TASK OBJECTIVE ▸ Transcribe the material in full, exactly as written.
►
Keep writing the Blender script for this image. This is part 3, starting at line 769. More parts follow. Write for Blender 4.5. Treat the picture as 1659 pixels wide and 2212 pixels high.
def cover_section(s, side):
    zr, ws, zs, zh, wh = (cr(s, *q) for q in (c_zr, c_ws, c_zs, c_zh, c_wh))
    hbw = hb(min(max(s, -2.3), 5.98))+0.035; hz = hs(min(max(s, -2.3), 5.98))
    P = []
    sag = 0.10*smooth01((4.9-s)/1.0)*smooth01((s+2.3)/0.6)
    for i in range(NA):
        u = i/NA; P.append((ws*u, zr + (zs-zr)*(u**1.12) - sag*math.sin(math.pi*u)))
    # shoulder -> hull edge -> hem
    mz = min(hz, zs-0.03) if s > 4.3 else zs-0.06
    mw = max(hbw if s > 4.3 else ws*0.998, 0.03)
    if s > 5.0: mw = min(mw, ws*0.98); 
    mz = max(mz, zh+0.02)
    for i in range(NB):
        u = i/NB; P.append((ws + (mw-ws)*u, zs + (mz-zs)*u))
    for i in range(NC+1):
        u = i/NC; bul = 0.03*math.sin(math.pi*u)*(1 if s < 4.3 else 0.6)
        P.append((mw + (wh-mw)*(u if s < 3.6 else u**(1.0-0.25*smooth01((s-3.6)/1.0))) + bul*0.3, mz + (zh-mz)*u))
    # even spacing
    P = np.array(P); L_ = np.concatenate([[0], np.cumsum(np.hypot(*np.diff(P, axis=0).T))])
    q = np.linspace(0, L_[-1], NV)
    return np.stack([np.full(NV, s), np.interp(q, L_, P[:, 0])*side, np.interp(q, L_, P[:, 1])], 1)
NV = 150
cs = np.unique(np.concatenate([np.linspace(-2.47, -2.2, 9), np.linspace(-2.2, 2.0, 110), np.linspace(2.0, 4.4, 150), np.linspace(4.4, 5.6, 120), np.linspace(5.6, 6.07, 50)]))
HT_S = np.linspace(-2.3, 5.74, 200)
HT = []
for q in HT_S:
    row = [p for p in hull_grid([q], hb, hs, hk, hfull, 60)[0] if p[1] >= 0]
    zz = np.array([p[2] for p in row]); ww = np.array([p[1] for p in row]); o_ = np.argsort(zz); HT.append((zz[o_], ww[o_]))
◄
REPLY TO THE EXERCISE ▸
Keep writing the Blender script for this image. This is part 3, starting at line 769. More parts follow. Write for Blender 4.5. Treat the picture as 1659 pixels wide and 2212 pixels high.
def cover_section(s, side):
    zr, ws, zs, zh, wh = (cr(s, *q) for q in (c_zr, c_ws, c_zs, c_zh, c_wh))
    hbw = hb(min(max(s, -2.3), 5.98))+0.035; hz = hs(min(max(s, -2.3), 5.98))
    P = []
    sag = 0.10*smooth01((4.9-s)/1.0)*smooth01((s+2.3)/0.6)
    for i in range(NA):
        u = i/NA; P.append((ws*u, zr + (zs-zr)*(u**1.12) - sag*math.sin(math.pi*u)))
    # shoulder -> hull edge -> hem
    mz = min(hz, zs-0.03) if s > 4.3 else zs-0.06
    mw = max(hbw if s > 4.3 else ws*0.998, 0.03)
    if s > 5.0: mw = min(mw, ws*0.98); 
    mz = max(mz, zh+0.02)
    for i in range(NB):
        u = i/NB; P.append((ws + (mw-ws)*u, zs + (mz-zs)*u))
    for i in range(NC+1):
        u = i/NC; bul = 0.03*math.sin(math.pi*u)*(1 if s < 4.3 else 0.6)
        P.append((mw + (wh-mw)*(u if s < 3.6 else u**(1.0-0.25*smooth01((s-3.6)/1.0))) + bul*0.3, mz + (zh-mz)*u))
    # even spacing
    P = np.array(P); L_ = np.concatenate([[0], np.cumsum(np.hypot(*np.diff(P, axis=0).T))])
    q = np.linspace(0, L_[-1], NV)
    return np.stack([np.full(NV, s), np.interp(q, L_, P[:, 0])*side, np.interp(q, L_, P[:, 1])], 1)
NV = 150
cs = np.unique(np.concatenate([np.linspace(-2.47, -2.2, 9), np.linspace(-2.2, 2.0, 110), np.linspace(2.0, 4.4, 150), np.linspace(4.4, 5.6, 120), np.linspace(5.6, 6.07, 50)]))
HT_S = np.linspace(-2.3, 5.74, 200)
HT = []
for q in HT_S:
    row = [p for p in hull_grid([q], hb, hs, hk, hfull, 60)[0] if p[1] >= 0]
    zz = np.array([p[2] for p in row]); ww = np.array([p[1] for p in row]); o_ = np.argsort(zz); HT.append((zz[o_], ww[o_]))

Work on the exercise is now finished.